El ruego por esa mano recuerda uno de los poemas más conocidos de Mistral, que los niños en Chile cantan desde muy chicos: “Dame la mano y danzaremos, dame la mano y me amarás. Como una sola flor seremos, como una flor, y nada más”. La lengua que es canto, que es deseo, lleva a lo material, a algo que se toca, como muestra la gran poesía de Mistral en Tala y Lagar. En una carta se refiere a la escritura ante la muerte de Yin Yin: “Madrépora desde el fondo de un mar. Grumo a grumo, palabra a palabra”. La poesía mete las manos a un fondo desconocido, no puede quedarse en el más allá de un dios celeste. El espíritu es una vertiente o un cerro.

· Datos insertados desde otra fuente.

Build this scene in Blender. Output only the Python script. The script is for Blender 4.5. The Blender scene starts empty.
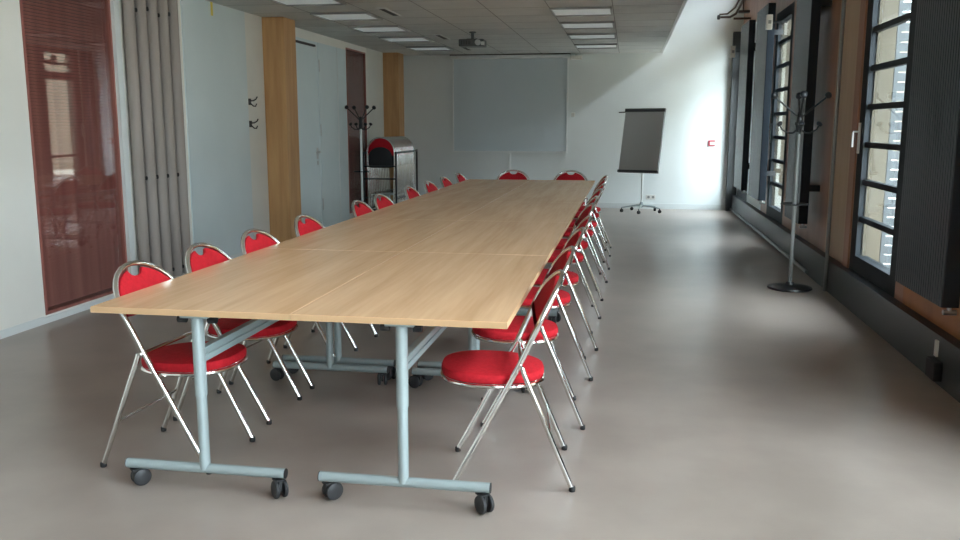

En otra carta, Mistral cuenta un consuelo que le dio a Yin Yin: “Le hablé yo de que tenemos dos vidas, una despiertos y otra dormidos; del alma que en la noche anda por lugares bonitos o extraños, acompañada y entonces contenta, o sola y asustada; de que se reza al acostarse para eso, para ser guardado”.
El rezo también es una liberación para la vida feliz del sueño. Ese simple acto es la esencia del habla y de la creación. Es el mismo tema que Samuel Beckett propuso en una obra para televisión de 1982, Nacht und Träume (Noche y sueños, según un lied de Schubert). Se ve a un hombre que se queda dormido y sueña consigo mismo siendo confortado por unas manos luminosas. Esas manos se parecen a las de un grabado de Durero, mientras el hombre parece sacado de una vieja pintura flamenca. La obra de arte es como una plegaria, y la plegaria, el ruego por un encuentro que nos salve de la soledad y de la oscuridad.
Gabriela Mistral, Yin Yin, investigación, compilación y prólogo de Pedro Pablo Zegers Blachet, Ediciones UDP, 2015, 352 págs.